After the ingathering from your threshing floor and your vat, you shall hold the Feast of Booths for seven days . . . for the Lord your God will bless all your crops and all your undertakings, and you shall have nothing but joy. (Deut. 16: 13-17)

You shall live in booths seven days; all citizens in Israel shall live in booths, in order that future generations may know that I made the Israelite people live in booths when I brought them out of the land of Egypt.  (Lev 23: 42-43)
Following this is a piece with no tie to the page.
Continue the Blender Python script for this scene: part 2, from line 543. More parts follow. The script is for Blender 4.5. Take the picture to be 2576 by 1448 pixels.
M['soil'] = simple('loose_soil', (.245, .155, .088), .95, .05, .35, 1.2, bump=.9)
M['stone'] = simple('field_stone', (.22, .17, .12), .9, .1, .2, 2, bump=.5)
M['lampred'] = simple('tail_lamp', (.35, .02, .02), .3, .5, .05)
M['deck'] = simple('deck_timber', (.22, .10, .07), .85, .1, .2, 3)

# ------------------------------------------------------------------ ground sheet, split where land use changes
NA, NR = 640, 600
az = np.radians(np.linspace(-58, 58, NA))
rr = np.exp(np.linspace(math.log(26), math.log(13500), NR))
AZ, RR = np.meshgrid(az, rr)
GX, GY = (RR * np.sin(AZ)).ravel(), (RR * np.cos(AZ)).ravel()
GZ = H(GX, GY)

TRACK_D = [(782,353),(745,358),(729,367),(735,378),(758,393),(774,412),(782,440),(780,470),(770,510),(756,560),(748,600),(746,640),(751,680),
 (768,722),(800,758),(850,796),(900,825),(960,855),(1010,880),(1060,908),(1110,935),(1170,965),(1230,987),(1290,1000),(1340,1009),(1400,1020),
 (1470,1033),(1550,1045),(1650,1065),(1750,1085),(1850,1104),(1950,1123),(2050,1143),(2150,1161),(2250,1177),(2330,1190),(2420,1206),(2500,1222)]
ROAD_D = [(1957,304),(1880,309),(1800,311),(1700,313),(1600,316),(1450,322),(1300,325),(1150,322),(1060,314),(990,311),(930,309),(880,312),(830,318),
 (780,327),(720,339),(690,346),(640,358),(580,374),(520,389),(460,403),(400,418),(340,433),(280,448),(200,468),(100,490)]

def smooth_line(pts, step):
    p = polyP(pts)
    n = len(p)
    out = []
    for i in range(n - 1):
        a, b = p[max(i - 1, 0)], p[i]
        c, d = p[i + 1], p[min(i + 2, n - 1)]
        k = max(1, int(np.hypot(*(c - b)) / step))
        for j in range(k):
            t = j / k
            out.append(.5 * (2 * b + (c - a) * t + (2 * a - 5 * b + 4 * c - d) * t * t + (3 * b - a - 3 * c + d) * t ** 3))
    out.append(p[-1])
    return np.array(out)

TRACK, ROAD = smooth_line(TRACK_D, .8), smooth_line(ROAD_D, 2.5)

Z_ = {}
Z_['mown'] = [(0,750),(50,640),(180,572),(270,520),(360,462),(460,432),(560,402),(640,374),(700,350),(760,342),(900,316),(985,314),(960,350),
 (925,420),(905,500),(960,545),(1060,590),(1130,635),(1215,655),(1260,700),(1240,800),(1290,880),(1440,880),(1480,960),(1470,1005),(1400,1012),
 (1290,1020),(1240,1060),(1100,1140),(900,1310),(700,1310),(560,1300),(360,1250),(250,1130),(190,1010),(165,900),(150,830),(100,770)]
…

An agricultural feast and a remembrance of the Exodus, the Jewish festival of Sukkot (Booths) has intrigued me for some time.  Every fall, walking our dog past the home of our neighbor who is a rabbi, I watch a wooden shed-like structure be assembled in their driveway.  Eventually I learned that it is called a sukkah. This year, I am helping my friend Natalie build her sukkah and will have the pleasure of dining in it during Sukkot!  There are definite requirements for a sukkah to be kosher, but in particular I find the roof parameters to be quite meaningful: It must be covered with something that grew from the ground and was cut off, such as tree branches, corn stalks, bamboo reeds, etc.  They can be laid across wood beams for support but must not be attached. The materials should be loosely spread so as to be open to the heavens, with the stars visible through. Rabbi Irving Greenberg calls the roof covering “the perfect expression of divine protection,” indicating that God is not a shield but “the Presence who gives the strength to persevere, to overcome.”  When we discussed Sukkot last fall in my Jewish class, I felt very drawn to the idea of a sukkah, and I am looking forward to experiencing it firsthand.